Linear algebra matrix problem

Question

I was unable to prove the following statement. Let $A,B$ are both matrices of $n\times n$ of real numbers. We know that the matrix $ A$ is invertible. Then, we have to prove that there are $n$ diferent $\lambda_i$ so that the matrix $C=\lambda_iA+B $is invertible. ($\lambda_i$ are real numbers)

Answer 1

The question seems to have some issues:

If $C$ is supposed to be invertible: It suffices that $\lambda I + BA^{-1}$ is invertible. As long as $\lambda$ is not negative of any of the eigenvalues of $BA^{-1}$ this matrix is invertible. So there are infinitely many valid $\lambda$s.
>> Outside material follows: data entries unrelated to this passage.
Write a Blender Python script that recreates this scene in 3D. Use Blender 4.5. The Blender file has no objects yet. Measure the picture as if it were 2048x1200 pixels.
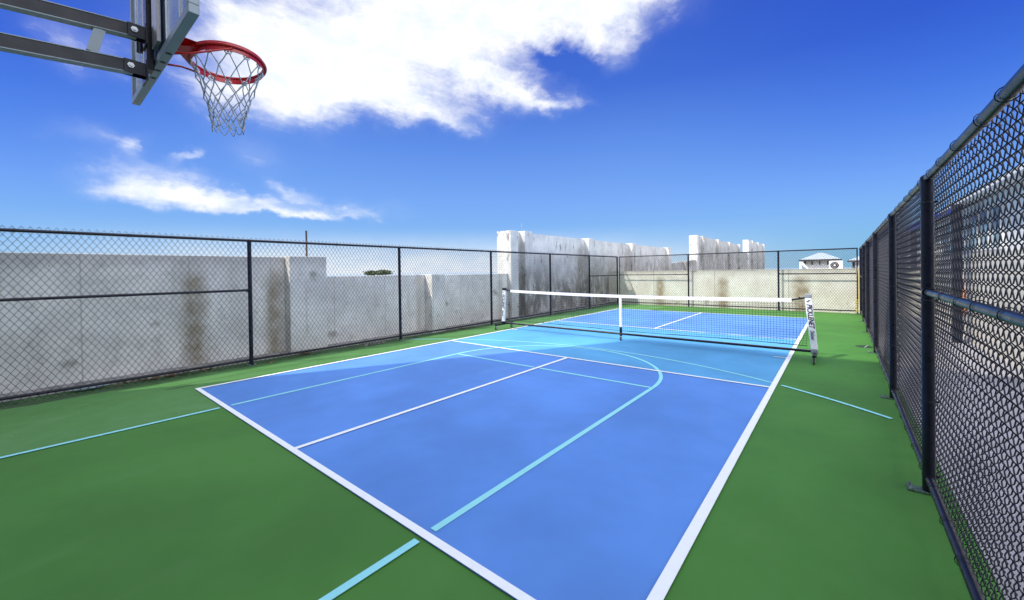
import bpy, bmesh, math, random
import numpy as np
from mathutils import Matrix, Vector
random.seed(7); RNG = np.random.default_rng(7)
SC = bpy.context.scene
COL = SC.collection
R = math.radians

# ------------------------------------------------------------------ camera
cam = bpy.data.cameras.new('camera'); camo = bpy.data.objects.new('camera', cam); COL.objects.link(camo)
cam.sensor_fit = 'HORIZONTAL'; cam.sensor_width = 36.0
cam.lens = 797.17 / 2048 * 36.0
cam.shift_y = -51.0 / 2048
cam.clip_start = 0.02; cam.clip_end = 20000
ax = (0.77288096, 0.63438494, -0.01451783); ay = (0.00651482, 0.01494474, 0.9998671); az = (0.6345176, -0.77287282, 0.0074176)
camo.matrix_world = Matrix(((ax[0], ay[0], az[0], 6.741), (ax[1], ay[1], az[1], -1.422), (ax[2], ay[2], az[2], 1.532), (0, 0, 0, 1)))
SC.camera = camo
SC.render.resolution_x = 1024; SC.render.resolution_y = 600
SC.view_settings.view_transform = 'Standard'; SC.view_settings.look = 'None'
SC.view_settings.gamma = 1.0; SC.view_settings.exposure = 0.50
SC.cycles.max_bounces = 6; SC.cycles.transparent_max_bounces = 8

# ------------------------------------------------------------------ sun and sky
LD = Vector((0.09, 0.17, -0.209)).normalized()        # direction the light travels
SUN_EL = math.asin(-LD.z)
sun = bpy.data.lights.new('sun', 'SUN'); sun.energy = 3.0; sun.angle = R(0.53); sun.color = (1.0, 0.95, 0.86)
suno = bpy.data.objects.new('sun', sun); COL.objects.link(suno)
suno.rotation_euler = LD.to_track_quat('-Z', 'Y').to_euler(); suno.location = (-10, -20, 30)

# clouds: rows of a matrix taking (azimuth, elevation, 1) to the cloud's own unit disc, and its weight
CLOUDS = [
(6.004,-1.243,7.452, 0.262,-12.742,6.002, 1.25),
(3.658,-0.077,3.351, 1.034,-12.224,7.361, 1.25),
(4.760,0.259,2.688, -0.281,-18.399,10.344, 1.20),
(5.751,-1.702,6.247, -3.219,-25.151,7.123, 0.95),
(7.265,-2.864,6.335, -9.285,-35.948,9.395, 1.00),
(13.958,-4.753,10.144, -25.516,-92.444,23.188, 0.55),
(16.120,-4.056,9.651, -5.204,-21.390,8.603, 0.65),
(12.307,6.916,0.989, 6.639,-33.515,21.568, 0.90),
(10.790,-1.132,13.461, 2.233,-23.636,11.602, 0.85),
(20.670,-7.566,30.471, -1.847,-26.106,10.421, 0.42),
(14.045,-4.790,10.186, -14.500,-55.480,18.699, -0.75),
(1.951,-0.050,1.652, 0.859,-14.175,10.347, 1.20),
(4.557,-0.113,5.800, 5.352,-18.272,18.187, 0.50),
(13.151,-5.545,13.335, -20.203,-72.584,9.119, 0.50),
(14.209,-1.745,20.284, -2.958,-44.877,2.881, 1.10),
(8.643,-1.142,11.488, -5.214,-66.255,3.310, 0.90),
(8.799,-0.688,10.673, -2.793,-116.208,11.464, 0.80),
(25.405,-6.485,31.196, -16.455,-75.078,-6.257, 0.75),
(95.173,-1.567,138.036, 11.069,-58.174,29.301, 0.60),
(44.304,9.290,58.598, 42.955,-88.097,79.085, 0.65),
(16.874,-2.391,25.740, -0.745,-34.279,7.065, 0.35),
(18.498,-4.626,24.179, -5.484,-32.059,0.844, 0.30),
(7.143,-0.589,7.732, -1.540,-43.714,4.295, 0.30),
(23.429,-3.558,33.507, -6.102,-77.014,6.439, 0.50),
(16.143,-4.488,25.979, -3.589,-31.685,6.606, 0.35),
(30.392,-0.555,39.998, 4.845,-22.406,14.230, 0.45),
(15.484,-0.332,16.649, 9.001,-57.093,38.997, 0.20),
]

class NT:
    """small helper to write node trees as expressions"""
    def __init__(s, tree): s.t = tree; s.n = tree.nodes; s.l = tree.links
    def node(s, kind, **kw):
        nd = s.n.new(kind)
        for k, v in kw.items(): setattr(nd, k, v)
        return nd
    def put(s, sock, v):
        if isinstance(v, bpy.types.NodeSocket): s.l.new(v, sock)
        elif v is not None:
            try: sock.default_value = v
            except Exception: sock.default_value = (*v, 1.0)
    def m(s, op, a, b=None, c=None, clamp=False):
        nd = s.node('ShaderNodeMath', operation=op); nd.use_clamp = clamp
        s.put(nd.inputs[0], a)
        if b is not None: s.put(nd.inputs[1], b)
        if c is not None: s.put(nd.inputs[2], c)
        return nd.outputs[0]
    def vm(s, op, a, b=None, scale=None):
        nd = s.node('ShaderNodeVectorMath', operation=op)
        s.put(nd.inputs[0], a)
        if b is not None: s.put(nd.inputs[1], b)
        if scale is not None: s.put(nd.inputs['Scale'], scale)
        return nd.outputs['Value'] if op in ('DOT_PRODUCT', 'LENGTH', 'DISTANCE') else nd.outputs[0]
    def xyz(s, a, b, c):
        nd = s.node('ShaderNodeCombineXYZ')
        for i, v in enumerate((a, b, c)): s.put(nd.inputs[i], v)
        return nd.outputs[0]
    def sep(s, v):
        nd = s.node('ShaderNodeSeparateXYZ'); s.put(nd.inputs[0], v); return nd.outputs
    def noise(s, vec, scale, detail=4.0, rough=0.55, dist=0.0):
        nd = s.node('ShaderNodeTexNoise'); s.put(nd.inputs['Vector'], vec)
        nd.inputs['Scale'].default_value = scale; nd.inputs['Detail'].default_value = detail
        nd.inputs['Roughness'].default_value = rough; nd.inputs['Distortion'].default_value = dist
        return nd.outputs['Fac']
    def ramp(s, f, lo, hi, a=0.0, b=1.0, smooth=True):
        nd = s.node('ShaderNodeMapRange'); nd.interpolation_type = 'SMOOTHSTEP' if smooth else 'LINEAR'
        s.put(nd.inputs['Value'], f)
        nd.inputs['From Min'].default_value = lo; nd.inputs['From Max'].default_value = hi
        nd.inputs['To Min'].default_value = a; nd.inputs['To Max'].default_value = b
        return nd.outputs[0]
    def mix(s, f, a, b, mode='MIX'):
        nd = s.node('ShaderNodeMix', data_type='RGBA', blend_type=mode)
        s.put(nd.inputs[0], f); s.put(nd.inputs[6], a); s.put(nd.inputs[7], b)
        return nd.outputs[2]
    def hsv(s, col, h=0.5, sa=1.0, v=1.0):
        nd = s.node('ShaderNodeHueSaturation')
        s.put(nd.inputs['Color'], col); s.put(nd.inputs['Hue'], h); s.put(nd.inputs['Saturation'], sa); s.put(nd.inputs['Value'], v)
        return nd.outputs[0]

world = bpy.data.worlds.new('World'); SC.world = world; world.use_nodes = True
W = NT(world.node_tree); W.n.clear()
sky = W.node('ShaderNodeTexSky', sky_type='NISHITA'); sky.sun_disc = False
sky.sun_elevation = SUN_EL; sky.sun_rotation = math.atan2(-LD.x, -LD.y)
sky.altitude = 0; sky.air_density = 1.0; sky.dust_density = 0.3; sky.ozone_density = 3.0
vdir = W.node('ShaderNodeTexCoord').outputs['Generated']
vd = W.vm('NORMALIZE', vdir)
X_, Y_, Z_ = W.sep(vd)[0:3]
azm = W.m('ARCTAN2', X_, Y_); elv = W.m('ARCSINE', Z_)
ae = W.xyz(azm, elv, 1.0)
# wispy warp of the cloud coordinates
nz1 = W.node('ShaderNodeTexNoise'); W.put(nz1.inputs['Vector'], W.xyz(azm, W.m('MULTIPLY', elv, 1.3), 0.0)); nz1.inputs['Scale'].default_value = 7.0; nz1.inputs['Detail'].default_value = 7.0; nz1.inputs['Roughness'].default_value = 0.6
warp = W.vm('SCALE', W.vm('SUBTRACT', nz1.outputs['Color'], (0.5, 0.5, 0.5)), scale=0.13)
aew = W.vm('MULTIPLY', W.vm('ADD', ae, warp), (1, 1, 0)); aew = W.vm('ADD', aew, (0, 0, 1))
tot = None
for c in CLOUDS:
    u = W.vm('DOT_PRODUCT', aew, c[0:3]); v = W.vm('DOT_PRODUCT', aew, c[3:6])
    q = W.m('ADD', W.m('MULTIPLY', u, u), W.m('MULTIPLY', v, v))
    g = W.m('MULTIPLY', W.m('EXPONENT', W.m('MULTIPLY', q, -0.75)), c[6] * 0.80)
    tot = g if tot is None else W.m('ADD', tot, g)
# added bright cloud out of view (overhead, behind, east) to raise the fill light
fill_top = W.ramp(elv, 0.72, 1.1, 0.0, 0.75)
back = W.m('MULTIPLY', W.ramp(Y_, -0.1, -0.5, 0.0, 0.9), W.ramp(elv, 0.05, 0.4))
east = W.m('MULTIPLY', W.m('MULTIPLY', W.ramp(X_, 0.42, 0.75), W.ramp(elv, 0.0, 0.35)), 0.9)
fill_c = W.m('MAXIMUM', W.m('MAXIMUM', fill_top, back), east)
tot = W.m('ADD', tot, fill_c)
fb = W.noise(W.xyz(W.m('MULTIPLY', azm, 1.0), W.m('MULTIPLY', elv, 1.6), 3.0), 13.0, 9.0, 0.62, 0.3)
rz = W.m('ADD', elv, W.m('MULTIPLY', azm, 0.16))
fb2 = W.noise(W.vm('ADD', W.xyz(azm, W.m('MULTIPLY', rz, 5.0), 1.0), W.vm('SCALE', warp, scale=2.0)), 9.0, 8.0, 0.66, 0.6)
dens = W.m('ADD', tot, W.m('MULTIPLY', W.m('SUBTRACT', fb, 0.5), 0.75))
dens = W.m('ADD', dens, W.m('MULTIPLY', W.m('SUBTRACT', fb2, 0.5), 0.75))
dens = W.m('MULTIPLY', dens, W.ramp(tot, 0.02, 0.3))
mask = W.ramp(dens, -0.02, 1.25)
haze_m = W.m('MULTIPLY', W.ramp(tot, 0.02, 0.9), 0.5)
mask = W.m('MAXIMUM', mask, haze_m)
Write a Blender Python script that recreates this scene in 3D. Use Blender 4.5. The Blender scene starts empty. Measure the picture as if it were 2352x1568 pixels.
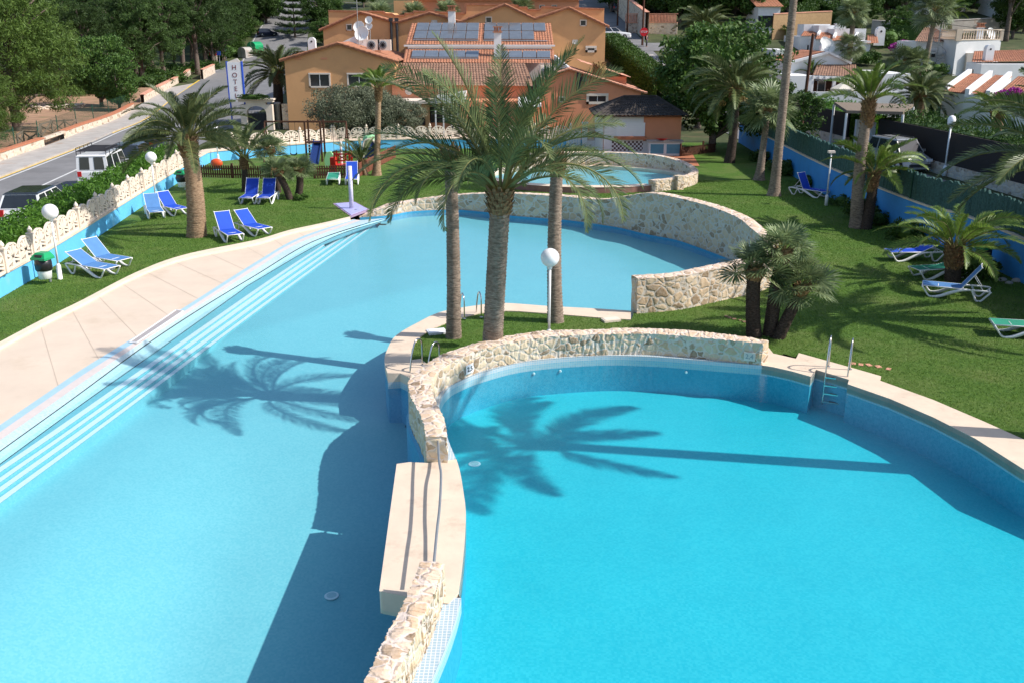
EXPOSURE = 0.27
import bpy, bmesh, math, random
import numpy as np
from mathutils import Vector, Matrix, geometry
random.seed(7); RNG = np.random.default_rng(7)
scene = bpy.context.scene; COL = scene.collection
# ---------------------------------------------------------------- camera model (photo read at 2352 x 1568)
BUMPS = .45
H, F = 8.0, 2200.0; PT = math.atan(724/2200.0); CP, SP = math.cos(PT), math.sin(PT)
def G(px, py, z=0.0):
    u = (px-1176)/F; v = (784-py)/F
    t = (z-H)/(-SP+v*CP)
    return Vector((u*t, (CP+v*SP)*t, z))
def Zat(Y, py):
    v = (784-py)/F
    return H+Y*(v*CP-SP)/(CP+v*SP)
def XZ(px, py, Y):
    z = Zat(Y, py); zc = Y*CP-(z-H)*SP
    return Vector(((px-1176)/F*zc, Y, z))
def ss(a, b, x):
    t = min(1, max(0, (x-a)/(b-a))); return t*t*(3-2*t)
def terr(X, Y):
    r = 0.13*max(0, Y-86)*ss(-34, -12, X)
    if Y > 150: r = max(r, 0.0)
    l = (1-ss(-34, -12, X))*(0.2*max(0, Y-215) + 0.02*max(0, -X-38)*ss(60, 120, Y))
    return r+l
def GT(px, py, dz=0.0):
    u = (px-1176)/F; v = (784-py)/F; d = Vector((u, CP+v*SP, -SP+v*CP)); t = 8.0
    while t < 700:
        p = Vector((0, 0, H))+d*t
        if p.z < terr(p.x, p.y)+dz: break
        t += 0.25
    p = Vector((0, 0, H))+d*t; p.z = terr(p.x, p.y)+dz
    return p
# ---------------------------------------------------------------- materials
def nt(name):
    m = bpy.data.materials.new(name); m.use_nodes = True
    t = m.node_tree; t.nodes.clear(); o = t.nodes.new('ShaderNodeOutputMaterial')
    return m, t, o
def nd(t, typ, **kw):
    n = t.nodes.new(typ)
    for k, v in kw.items():
        if k.startswith('i_'):
            key = k[2:].replace('_', ' '); n.inputs[key].default_value = v
        else: setattr(n, k, v)
    return n
def c4(c): return (max(0,c[0]), max(0,c[1]), max(0,c[2]), 1)
def mixc(t, f, a, b):
    n = nd(t, 'ShaderNodeMix', data_type='RGBA')
    for sock, val in ((n.inputs[0], f), (n.inputs[6], a), (n.inputs[7], b)):
        if hasattr(val, 'is_output'): t.links.new(val, sock)
        elif isinstance(val, (int, float)): sock.default_value = val
        else: sock.default_value = c4(val)
    return n.outputs[2]
def ramp(t, fac, a, b):
    n = nd(t, 'ShaderNodeMapRange'); n.inputs[1].default_value = a; n.inputs[2].default_value = b
    t.links.new(fac, n.inputs[0]); return n.outputs[0]
def noise(t, vec, scale, detail=3, rough=.55):
    n = nd(t, 'ShaderNodeTexNoise'); n.inputs['Scale'].default_value = scale; n.inputs['Detail'].default_value = detail; n.inputs['Roughness'].default_value = rough
    if vec is not None: t.links.new(vec, n.inputs['Vector'])
    return n.outputs['Fac']
def pos(t): return nd(t, 'ShaderNodeNewGeometry').outputs['Position']
def bump(t, h, strength, dist=.02):
    n = nd(t, 'ShaderNodeBump'); n.inputs['Strength'].default_value = strength; n.inputs['Distance'].default_value = dist
    t.links.new(h, n.inputs['Height']); return n.outputs['Normal']
def fin(t, o, col, rough=.8, metal=0, spec=.3, nrm=None):
    p = nd(t, 'ShaderNodeBsdfPrincipled')
    if hasattr(col, 'is_output'): t.links.new(col, p.inputs['Base Color'])
    else: p.inputs['Base Color'].default_value = c4(col)
    p.inputs['Roughness'].default_value = rough; p.inputs['Metallic'].default_value = metal; p.inputs['Specular IOR Level'].default_value = spec
    if nrm is not None: t.links.new(nrm, p.inputs['Normal'])
    t.links.new(p.outputs[0], o.inputs[0]); return p
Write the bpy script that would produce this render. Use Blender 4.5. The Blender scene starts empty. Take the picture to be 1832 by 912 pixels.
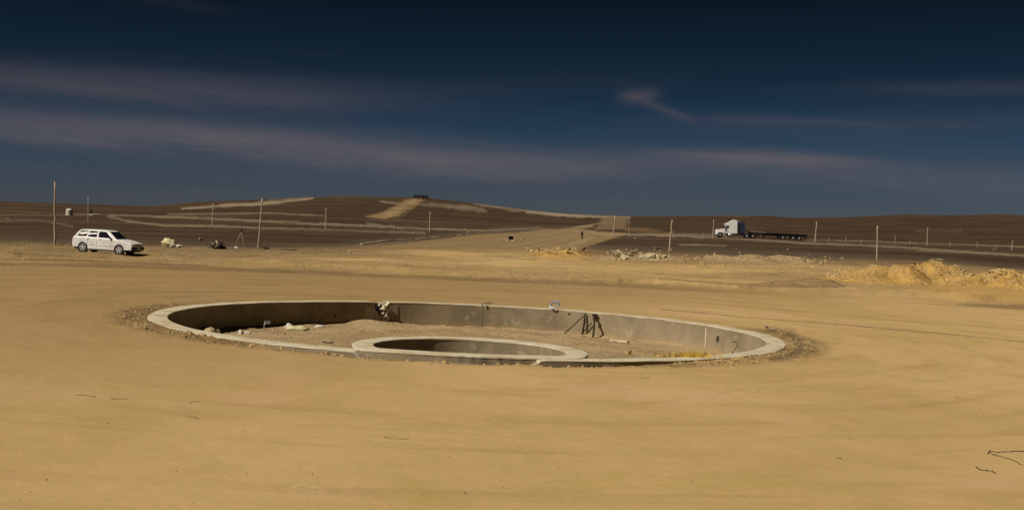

If $C$ is supposed to be non-invertible: Take $A=B=I$, then any $C$ is a multiple of the identity and it can only be non-invertible when $\lambda = -1$. So there is only one $\lambda$ satisfying the claim not $n$ different $\lambda$s.

Answer 2

Uzing the QZ (generalized Schur) decomposition, we see that $$A = QSZ^*, \quad B = QTZ^*,$$ for some unitary $Q$ and $Z$, and upper triangular $S$ and $T$. Then $$C = \lambda_i A + B = Q(\lambda_iS + T)Z^*.$$ Edit: As egreg corrected my initial silly statement, $C$ is invertible if and only if $X := \lambda_iS+T$ is invertible (since unitary matrices $Q$ and $Z$ are invertible), and $X$ is invertible if and only if all its diagonal elements (which also happen to be its eigenvalues, because $X$ is upper triangular) are non-zero.